Obstructions may get in the way of radio waves broadcast. To avoid interference and eliminate dead zones, rearrange the obstructions or the router itself. Normally, obstructions include big metal objects, large furniture, and the devices that also use radio waves to work.

 4. Use a Wired Connection

If dead zones still exist, you can always use a wired Ethernet cable. Notice that this is only applicable for devices with Ethernet ports.

 

Using Other Devices that Expand Wi-Fi Coverage

If using the suggestions above does not solve the problem, the dead zones in your house are likely caused by limited coverage of one single router. Under this situation, consider introducing new devices to expand the Wi-Fi coverage. Access points, range extenders, and powerline adapters are reliable and effective options.

1. What is an Access Point?

An access point is designed to establish or expand the wireless network or to connect multiple Ethernet enabled devices to a wireless network. AP products gives you  a flexible wireless networking experience with various operation modes.
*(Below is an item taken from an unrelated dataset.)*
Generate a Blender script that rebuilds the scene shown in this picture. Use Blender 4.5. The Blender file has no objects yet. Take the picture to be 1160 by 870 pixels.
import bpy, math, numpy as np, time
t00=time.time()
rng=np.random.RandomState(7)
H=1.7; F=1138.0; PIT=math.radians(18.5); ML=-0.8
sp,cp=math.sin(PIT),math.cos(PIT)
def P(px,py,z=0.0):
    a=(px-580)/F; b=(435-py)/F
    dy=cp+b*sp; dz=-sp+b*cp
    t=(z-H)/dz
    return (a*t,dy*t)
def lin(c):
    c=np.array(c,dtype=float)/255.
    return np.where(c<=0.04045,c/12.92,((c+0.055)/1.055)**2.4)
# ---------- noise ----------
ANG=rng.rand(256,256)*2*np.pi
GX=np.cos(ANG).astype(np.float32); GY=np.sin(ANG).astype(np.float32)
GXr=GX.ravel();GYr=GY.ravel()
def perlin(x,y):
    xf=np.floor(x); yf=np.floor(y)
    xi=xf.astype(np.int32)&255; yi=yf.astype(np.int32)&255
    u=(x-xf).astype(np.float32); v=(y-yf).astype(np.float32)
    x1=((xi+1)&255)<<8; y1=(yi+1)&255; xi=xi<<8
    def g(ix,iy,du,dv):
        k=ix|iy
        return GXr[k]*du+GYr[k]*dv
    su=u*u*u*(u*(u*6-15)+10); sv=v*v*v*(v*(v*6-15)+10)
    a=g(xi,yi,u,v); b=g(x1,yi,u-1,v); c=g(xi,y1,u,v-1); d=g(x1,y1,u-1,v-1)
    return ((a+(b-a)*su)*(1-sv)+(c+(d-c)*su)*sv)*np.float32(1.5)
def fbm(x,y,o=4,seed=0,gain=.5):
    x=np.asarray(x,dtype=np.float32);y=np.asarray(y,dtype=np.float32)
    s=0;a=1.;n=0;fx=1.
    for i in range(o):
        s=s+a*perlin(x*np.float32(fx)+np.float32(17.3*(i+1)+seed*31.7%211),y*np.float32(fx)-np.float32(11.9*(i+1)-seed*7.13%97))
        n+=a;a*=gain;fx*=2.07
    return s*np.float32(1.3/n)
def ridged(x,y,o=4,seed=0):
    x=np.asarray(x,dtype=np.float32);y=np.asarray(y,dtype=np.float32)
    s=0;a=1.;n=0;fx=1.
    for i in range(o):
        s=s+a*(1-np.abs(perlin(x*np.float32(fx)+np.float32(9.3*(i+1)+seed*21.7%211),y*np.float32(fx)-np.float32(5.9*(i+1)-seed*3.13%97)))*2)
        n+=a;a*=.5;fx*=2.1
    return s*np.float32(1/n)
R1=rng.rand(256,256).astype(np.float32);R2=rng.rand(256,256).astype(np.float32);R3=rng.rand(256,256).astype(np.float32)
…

 2. What is a Range Extender?

A range extender, also known as a repeater, is a small hub that expands the Wi-Fi coverage by receiving signals from the main router and then extending them out to cover more areas. By placing it in the right place, an extender will send signals to even the hard-to-wire spots to get rid of dead zones.

 3. What is a Powerline Adapter?

Powerline adapters can transform the electrical circuit into a Wi-Fi network with electrical wires already in your walls. As a frequently-used device to eliminate dead zones, they provide stable transfer rates on a line up to 300 meters long in theory. The powerline adapters are deployed in sets of at least two. You can also add more devices into the powerline networking when needed.

 4. Which is Right for Me?

The AP, range extender, and powerline adapters all can expand Wi-Fi coverage and help remove dead zones. There is not an absolute best choice, as it depends on particular circumstances. Their strengths and limitation are as follows.

 

 

AP (Default Mode)

Range Extender

Powerline Adapters

Strengths

  • Stable data transfer
  • Ability to send signals through walls with built-in cables
  • Signals not influenced by the quality of electrical wiring
  • Flexible placement
  • No need for Ethernet ports and cable
  • Signals not influenced by the quality of electrical wiring
  • Plug, pair and play
  • Ability to send signals stably through electrical circuit
  • No need for Ethernet ports and cables

Limitation

  • Needs to be connected to the router (you can choose other modes)
  • Signals influenced by thick walls and large obstructions
  • Signals influenced by quality and distance of electrical wiring

 

To sum up, when you find dead zones at home, first consider dealing with the problem with the router in hand. If you still have dead zones at home, choose a  product that expands your Wi-Fi coverage based on your actual situation. An AP, a range extender, and powerline adapters are trust-worthy devices to “revive” the dead zones.